In 1965, movie The Sound of Music was released, with it wielding an unprecedented influence in musical drama history for winning the Oscar, the melody of Edelweiss reached to every piece of land in the United States. While a new-born generation was falling into their profound sleep accompanied by the sweet singing, the first group of US troops stepped onto a far east forest—Vietnam.

On the home front, capitalism had already shaped society to an almost unchangeable model, the only choice for most of the youths is becoming part of the middle-class and living a standard life. With questions about the fire in Vietnam, the new generation left schools, jobs, and urbans, and walked onto the streets to find their pursuing meaning of freedom. They got their name—the Hippie. 

“The beats rejected all of that [main culture], and said, ‘No, I want to live life for my own, I want to maybe find a different kind of consciousness.’ And so they experimented with marijuana…then [they] kind of morphed into the hippies in the 1970s that experimented with mind altering drugs like LSD. I would say that [the Beat] was more part of the hippies in the 60s and 70s…They were questioning Western ideas…and practicing Eastern religions,” said AV history Teacher Mairi Wohlgemuth.

With discovering LSD, a cheap and effective Hallucinations, a Utopian world becomes visible among the Hippie. Drugs, sex, those mental excitement become the treasure those youths found, many of them chose to get on a stopped-by Hippie bus and started their way on the road without endlessness. On the Road by Jack Kerouc, which is given the title of the Bible of the Beat Generation, documents this kind of life, that of a group of youths who drive across the United States to pursue many beliefs from the Hippie. 

“[The Beat and the Hippie are correlated because], first of all, they didn’t look at material wealth…It was really about self improvement.

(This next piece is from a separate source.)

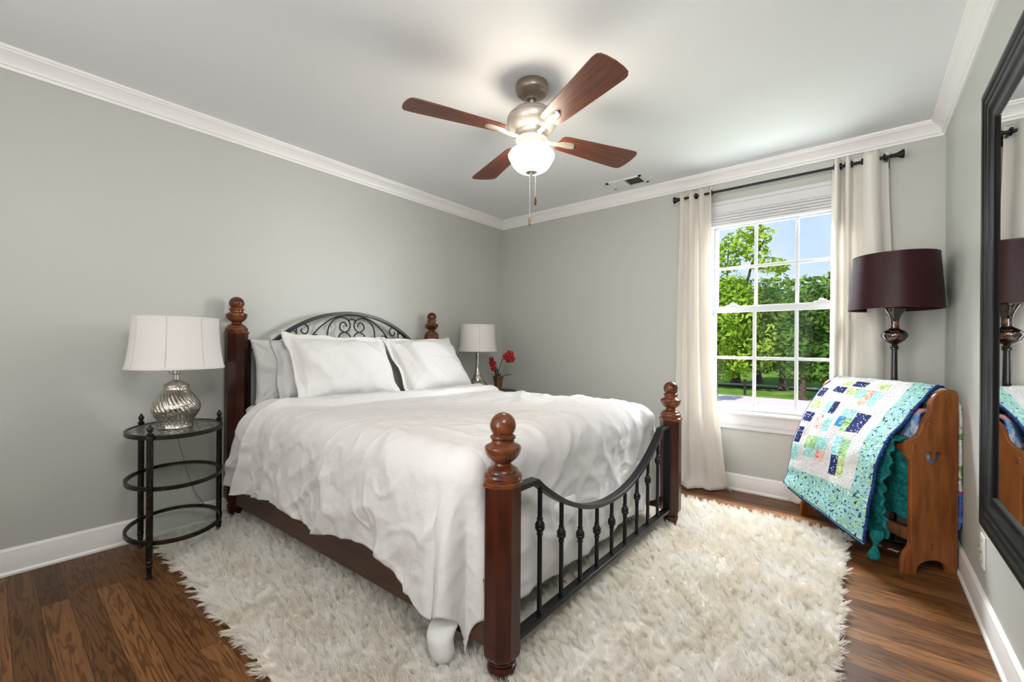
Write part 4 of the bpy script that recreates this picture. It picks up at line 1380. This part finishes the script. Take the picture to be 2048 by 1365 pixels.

It was about looking inward, how do we make ourselves better humans or, better [and] more peaceful beings, more cohesive, in terms of living with the Earth, as opposed to fighting the earth, destroying the earth, destroying each other,” said Dalldarf.

The Modern Perspective of the Beat

With the Vietnam War ended in 1975, the countercultural movement came to a level of end. Less Beatniks would choose to live a commune lifestyle, instead, they focused more on literature and mental fulfillment. 

“They are openness to try new forms in terms of writing. I find that pretty inspirational. I think form can be useful as a writer but I think it can also box us in and not let us see things from multiple perspectives. And I would say maybe that’s something that’s translated to the current generation,” said Perry.

The Beat represents spirits breaking from traditional social frameworks which are still mentally affecting the young generation nowadays.

“I think it’s important for students to know the beats in the perspective that, like every so many generations, there are those who question authority and those people who question mainstream thought we would call dissenting opinions…[which I think] are really important to study to see that one can question authority and blaze your own path, instead of taking a path that you think everyone else is,” said Wohlgemuth.